Une campagne anti-gaspillage dans la durée et au moment opportun

Au-delà des chiffres sur le nombre de visiteurs sur les réseaux sociaux et de l´audimat, il est difficile d´évaluer l´impact réel de ce genre de campagne. Selon M. Bouneoues, pour que ce genre de campagne soit plus efficace, il faudrait qu´elle s´inscrive dans la durée et pas uniquement pendant 3 semaines. De plus, le moment choisi pour lancer la campagne est crucial. Actuellement, il serait très pertinent de relancer ce genre de campagne, à l´heure où les circonstances internationales affectent le prix des denrées alimentaires (crise de l´énergie, guerre en Ukraine, sécheresse) et où le gouvernement tunisien négocie de nouvelles conditions avec le Fond Monétaire International en remettant en question le modèle basé sur les subventions sur les produits finis. C´est maintenant que les Tunisiens ont besoin d´être accompagner pour qu´ils et elles s´adaptent aux nouvelles réformes sur le point d´être mises en place. Nous sommes à un moment où la ménagère est plus attentive à ces astuces et plus réceptive à ce genre de message.

Nous sommes à un moment très opportun pour relancer cette campagne anti-gaspillage alimentaire car les tunisien.ne.s prêteront plus l´oreille à ce genre de message.

Un nouveau Labib adapté aux enjeux de la société actuelle ?

Demandez à n´importe quel tunisien.ne qui a grandi dans les années 1990 et 2000 à propos de Labib et vous verrez que cette mascotte a marqué toute une génération. Créé par le ministère de l´environnement de l´époque, ce fennec bleu était non seulement présent dans les écoles, à la télévision et à la radio mais il a aussi été érigé en statue dans la plupart des villes tunisiennes. Disparu en 2012, le gouvernement actuel souhaite le relancer cette année.

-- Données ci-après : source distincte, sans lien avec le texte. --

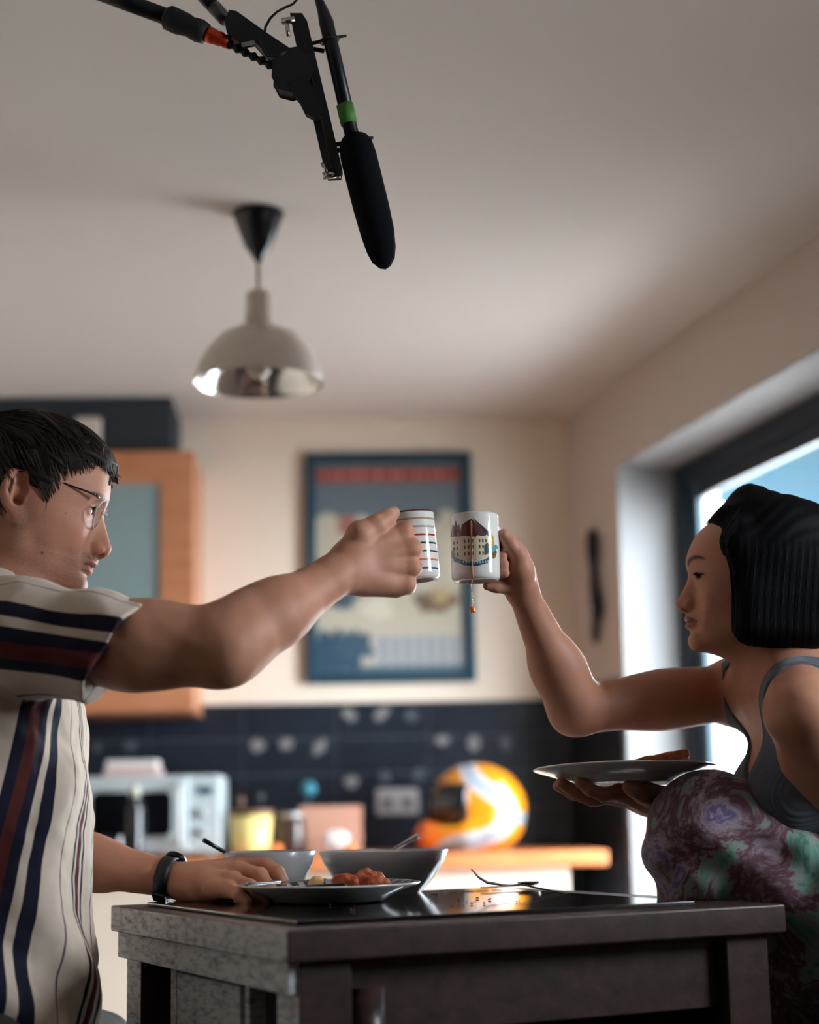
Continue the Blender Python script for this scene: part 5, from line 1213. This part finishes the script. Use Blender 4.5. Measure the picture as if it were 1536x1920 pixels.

Au-delà d´un Labib relooké, les tunisien.ne.s ont besoin d´un vrai engagement pour éduquer les nouvelles générations aux enjeux environnementaux. Il est temps de réinventer un Labib en phase avec les préoccupations actuelles et la réalité des conséquences du changement climatique. Il est temps de miser sur la nouvelle génération et d´introduire l´éducation environnementale dans les manuels scolaires.